Former ECan Councillor & Alliance Candidate: National Report Confirms Known Failures In Water Management

The latest Our Freshwater 2026 report doesn’t reveal anything new — it confirms what we already knew. New Zealand’s water crisis isn’t an accident. It’s the result of political choices, watered-down standards, and a decade of pretending things were fine.
Alliance Party candidate for Christchurch Central, Greg Byrnes, says the ‘Our Freshwater 2026’ report released this week by the Ministry for the Environment and Statistics NZ confirms a disastrous trajectory for the country’s water systems.
Byrnes, a former Environment Canterbury (ECan) Councillor, says the report’s findings on the combined pressures of land use and climate change are the inevitable result of policy failures.
We didn’t fail to fix water — we chose not to
While Waikato University associate professor Nicholas Ling has accurately described the report as “sobering,” Byrnes says that the ongoing deterioration of New Zealand’s freshwater is a predictable consequence of the commodification of a natural resource.
He points to inconsistent leadership and the failure to entrench cross-party consensus legislation in the last decade alone as primary drivers of the crisis.
“We have watched a decade of political manoeuvring, from the ‘swimmable rivers’ debacle where E. coli standards were simply loosened to make polluted water appear acceptable, to the current shifting between ‘Three Waters’ and ‘Local Water Done Well’,” says Byrnes.

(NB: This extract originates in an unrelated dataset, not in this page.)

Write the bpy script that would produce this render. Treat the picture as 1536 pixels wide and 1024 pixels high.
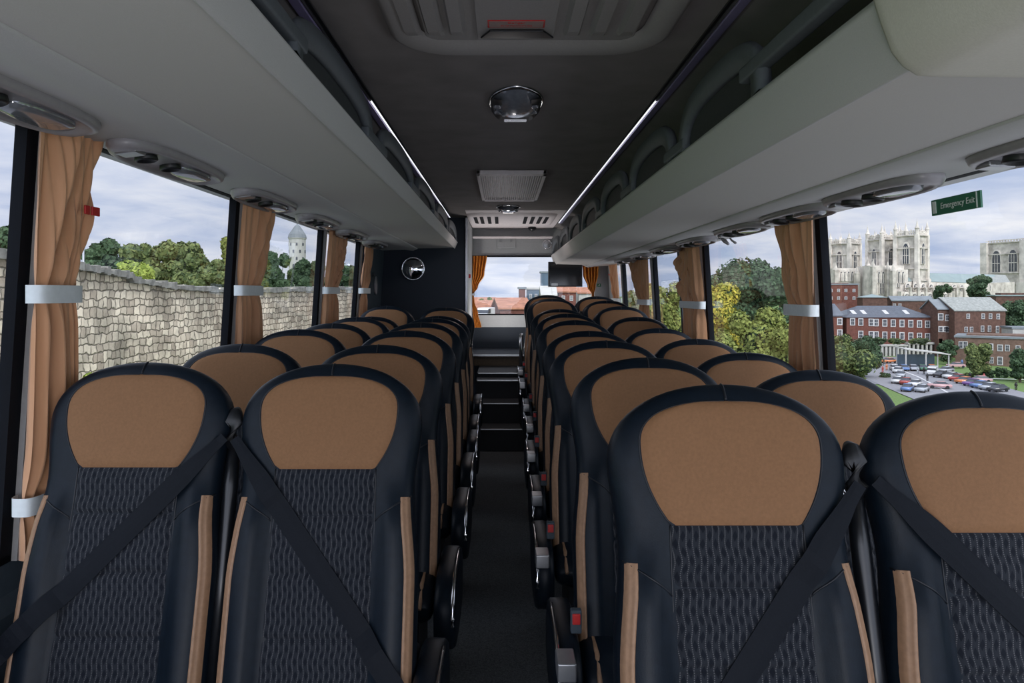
import bpy, bmesh, math, random
import numpy as np
from mathutils import Vector, Matrix
for o in list(bpy.data.objects): bpy.data.objects.remove(o)
S = bpy.context.scene
COL = S.collection
PI = math.pi
# ------------------------------------------------------------------ camera
CZ = 1.25; F = 1100.0; U = .00132; ZU = 1.452
def P(px, py, Z): return Vector(((px-753)*Z/F, Z, CZ+(441-py)*Z/F))      # point at distance Z metres seen there
def Q(x, h, z): return Vector((x*U, z*ZU, CZ+h*U))                       # coach units -> metres
cam_d = bpy.data.cameras.new('camera'); cam = bpy.data.objects.new('camera', cam_d); COL.objects.link(cam)
cam.location = (0, 0, CZ); cam.rotation_euler = (PI/2, 0, 0)
cam_d.sensor_width = 36; cam_d.lens = 36*F/1536
cam_d.shift_x = 15/1536; cam_d.shift_y = -71/1536
cam_d.clip_start = .02; cam_d.clip_end = 3000
S.camera = cam
S.view_settings.view_transform = 'Standard'; S.view_settings.look = 'None'
S.view_settings.gamma = 1; S.view_settings.use_curve_mapping = False
S.view_settings.exposure = 0.0
# ------------------------------------------------------------------ world: broken cloud, brighter ahead of the coach
W = bpy.data.worlds.new('world'); S.world = W; W.use_nodes = True
nt = W.node_tree; N = nt.nodes; LK = nt.links
for n in list(N): N.remove(n)
def nd(t, **k):
    n = N.new(t)
    for a, b in k.items(): setattr(n, a, b)
    return n
def mth(op, a, b=None, c=None):
    n = nd('ShaderNodeMath', operation=op)
    for i, v in enumerate((a, b, c)):
        if v is None: continue
        if isinstance(v, (int, float)): n.inputs[i].default_value = v
        else: LK.new(v, n.inputs[i])
    return n.outputs[0]
tc = nd('ShaderNodeTexCoord'); sp = nd('ShaderNodeSeparateXYZ'); LK.new(tc.outputs['Generated'], sp.inputs[0])
zc = mth('MAXIMUM', mth('ADD', sp.outputs[2], .16), .05)
cb = nd('ShaderNodeCombineXYZ')
LK.new(mth('DIVIDE', sp.outputs[0], zc), cb.inputs[0]); LK.new(mth('DIVIDE', sp.outputs[1], zc), cb.inputs[1])
n1 = nd('ShaderNodeTexNoise'); n1.inputs['Scale'].default_value = 1.35; n1.inputs['Detail'].default_value = 7; n1.inputs['Roughness'].default_value = .55
n1.inputs['Distortion'].default_value = .3
LK.new(cb.outputs[0], n1.inputs['Vector'])
cr = nd('ShaderNodeValToRGB'); e = cr.color_ramp.elements
e[0].position = .36; e[0].color = (.47, .56, .78, 1); e[1].position = .66; e[1].color = (.95, .95, 1.0, 1)
m_ = cr.color_ramp.elements.new(.5); m_.color = (.70, .75, .90, 1)
LK.new(n1.outputs[0], cr.inputs[0])
fr = mth('POWER', mth('MAXIMUM', mth('MULTIPLY', sp.outputs[1], -1), 0), 2)
SKY_FRONT, SKY_TOP = 2.6, 1.5
stg = mth('ADD', mth('ADD', 1.0, mth('MULTIPLY', fr, SKY_FRONT)), mth('MULTIPLY', mth('POWER', mth('MAXIMUM', sp.outputs[2], 0), 2), SKY_TOP))
bg = nd('ShaderNodeBackground'); LK.new(cr.outputs[0], bg.inputs[0]); LK.new(stg, bg.inputs[1])
wo = nd('ShaderNodeOutputWorld'); LK.new(bg.outputs[0], wo.inputs[0])
sd = bpy.data.lights.new('sun', 'SUN'); sd.energy = 2.2; sd.angle = .35; sd.color = (1, .96, .9)
so = bpy.data.objects.new('sun', sd); COL.objects.link(so); so.rotation_euler = (math.radians(48), 0, math.radians(16))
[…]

“These failures, along with the recent repealing of the hierarchy of obligations in Te Mana o Te Wai, have consistently prioritized economic development and user needs over the fundamental health of the water itself.”
From “swimmable rivers” to whatever this is now
Byrnes says the Canterbury region serves as a national benchmark for these issues, containing roughly 70% of New Zealand’s irrigated land and having declared a “Nitrate Emergency” during the last Council triennium.
Byrnes says without a move away from the over-commodification of water, the life-sustaining resources of the planet will continue to be taken for granted until it is too late.
The Alliance is calling for a fundamental shift in water management, advocating for entrenched cross-party legislation and a dedicated annual budget for infrastructure.